++++ Source material ++++

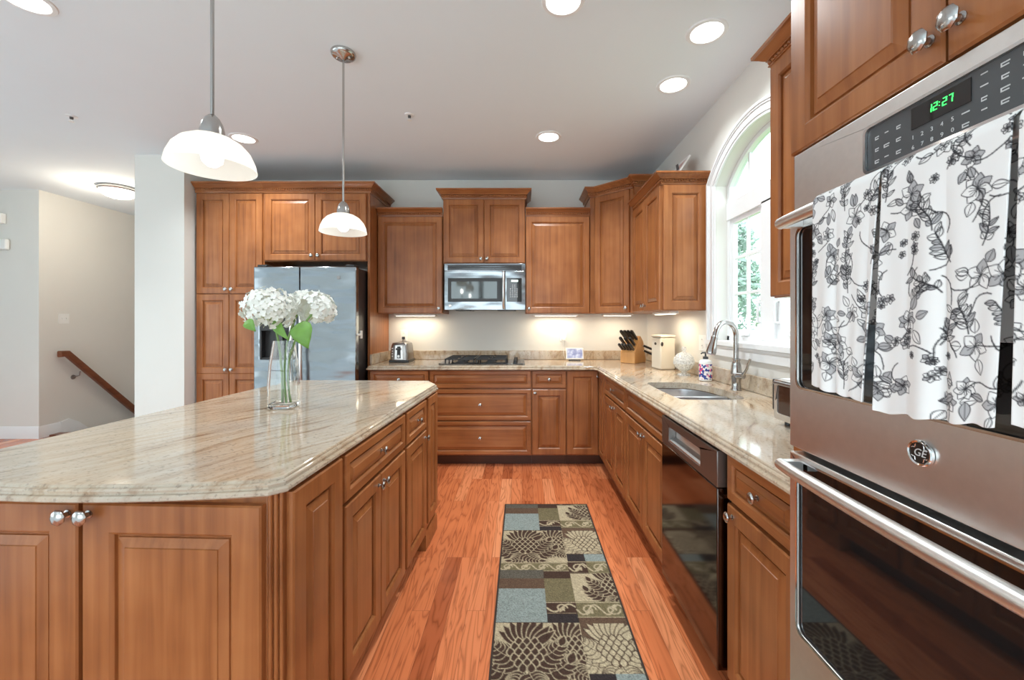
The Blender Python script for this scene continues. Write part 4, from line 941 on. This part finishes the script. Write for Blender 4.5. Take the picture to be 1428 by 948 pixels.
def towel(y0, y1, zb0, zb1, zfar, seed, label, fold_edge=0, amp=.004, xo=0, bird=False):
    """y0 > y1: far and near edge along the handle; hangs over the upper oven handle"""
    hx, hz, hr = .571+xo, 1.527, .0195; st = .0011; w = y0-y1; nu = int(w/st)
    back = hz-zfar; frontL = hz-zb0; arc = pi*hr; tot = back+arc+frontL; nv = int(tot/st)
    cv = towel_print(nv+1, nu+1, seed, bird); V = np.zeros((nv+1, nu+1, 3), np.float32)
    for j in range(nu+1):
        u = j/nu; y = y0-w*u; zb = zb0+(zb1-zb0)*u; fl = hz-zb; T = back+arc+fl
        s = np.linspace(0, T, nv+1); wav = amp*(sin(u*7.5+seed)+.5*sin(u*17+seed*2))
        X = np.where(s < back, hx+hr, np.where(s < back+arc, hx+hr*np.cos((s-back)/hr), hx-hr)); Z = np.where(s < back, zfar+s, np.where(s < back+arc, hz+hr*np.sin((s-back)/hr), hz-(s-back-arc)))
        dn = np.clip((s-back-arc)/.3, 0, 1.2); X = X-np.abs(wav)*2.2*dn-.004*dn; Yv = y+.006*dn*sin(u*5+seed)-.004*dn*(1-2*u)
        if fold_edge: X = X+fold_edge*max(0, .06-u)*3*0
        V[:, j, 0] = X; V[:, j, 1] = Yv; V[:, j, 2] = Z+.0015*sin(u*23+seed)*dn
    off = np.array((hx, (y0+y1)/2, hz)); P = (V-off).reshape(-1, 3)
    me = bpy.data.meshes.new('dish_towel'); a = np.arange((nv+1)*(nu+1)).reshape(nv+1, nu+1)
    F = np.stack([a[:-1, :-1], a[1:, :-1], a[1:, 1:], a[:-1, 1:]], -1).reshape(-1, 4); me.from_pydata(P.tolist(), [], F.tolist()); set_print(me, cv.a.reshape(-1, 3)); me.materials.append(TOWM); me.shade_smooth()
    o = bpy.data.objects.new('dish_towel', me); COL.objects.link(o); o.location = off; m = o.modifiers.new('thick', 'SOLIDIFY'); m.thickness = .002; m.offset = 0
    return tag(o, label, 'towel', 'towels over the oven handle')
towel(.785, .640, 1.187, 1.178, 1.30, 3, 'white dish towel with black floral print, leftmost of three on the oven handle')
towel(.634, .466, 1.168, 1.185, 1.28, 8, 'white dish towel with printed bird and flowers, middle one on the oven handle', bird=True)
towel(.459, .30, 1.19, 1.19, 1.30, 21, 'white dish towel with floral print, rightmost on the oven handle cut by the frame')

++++

The data above should be repeated exactly, minus any pictures.

### [Task answer]
The Blender Python script for this scene continues. Write part 4, from line 941 on. This part finishes the script. Write for Blender 4.5. Take the picture to be 1428 by 948 pixels.
def towel(y0, y1, zb0, zb1, zfar, seed, label, fold_edge=0, amp=.004, xo=0, bird=False):
    """y0 > y1: far and near edge along the handle; hangs over the upper oven handle"""
    hx, hz, hr = .571+xo, 1.527, .0195; st = .0011; w = y0-y1; nu = int(w/st)
    back = hz-zfar; frontL = hz-zb0; arc = pi*hr; tot = back+arc+frontL; nv = int(tot/st)
    cv = towel_print(nv+1, nu+1, seed, bird); V = np.zeros((nv+1, nu+1, 3), np.float32)
    for j in range(nu+1):
        u = j/nu; y = y0-w*u; zb = zb0+(zb1-zb0)*u; fl = hz-zb; T = back+arc+fl
        s = np.linspace(0, T, nv+1); wav = amp*(sin(u*7.5+seed)+.5*sin(u*17+seed*2))
        X = np.where(s < back, hx+hr, np.where(s < back+arc, hx+hr*np.cos((s-back)/hr), hx-hr)); Z = np.where(s < back, zfar+s, np.where(s < back+arc, hz+hr*np.sin((s-back)/hr), hz-(s-back-arc)))
        dn = np.clip((s-back-arc)/.3, 0, 1.2); X = X-np.abs(wav)*2.2*dn-.004*dn; Yv = y+.006*dn*sin(u*5+seed)-.004*dn*(1-2*u)
        if fold_edge: X = X+fold_edge*max(0, .06-u)*3*0
        V[:, j, 0] = X; V[:, j, 1] = Yv; V[:, j, 2] = Z+.0015*sin(u*23+seed)*dn
    off = np.array((hx, (y0+y1)/2, hz)); P = (V-off).reshape(-1, 3)
    me = bpy.data.meshes.new('dish_towel'); a = np.arange((nv+1)*(nu+1)).reshape(nv+1, nu+1)
    F = np.stack([a[:-1, :-1], a[1:, :-1], a[1:, 1:], a[:-1, 1:]], -1).reshape(-1, 4); me.from_pydata(P.tolist(), [], F.tolist()); set_print(me, cv.a.reshape(-1, 3)); me.materials.append(TOWM); me.shade_smooth()
    o = bpy.data.objects.new('dish_towel', me); COL.objects.link(o); o.location = off; m = o.modifiers.new('thick', 'SOLIDIFY'); m.thickness = .002; m.offset = 0
    return tag(o, label, 'towel', 'towels over the oven handle')
towel(.785, .640, 1.187, 1.178, 1.30, 3, 'white dish towel with black floral print, leftmost of three on the oven handle')
towel(.634, .466, 1.168, 1.185, 1.28, 8, 'white dish towel with printed bird and flowers, middle one on the oven handle', bird=True)
towel(.459, .30, 1.19, 1.19, 1.30, 21, 'white dish towel with floral print, rightmost on the oven handle cut by the frame')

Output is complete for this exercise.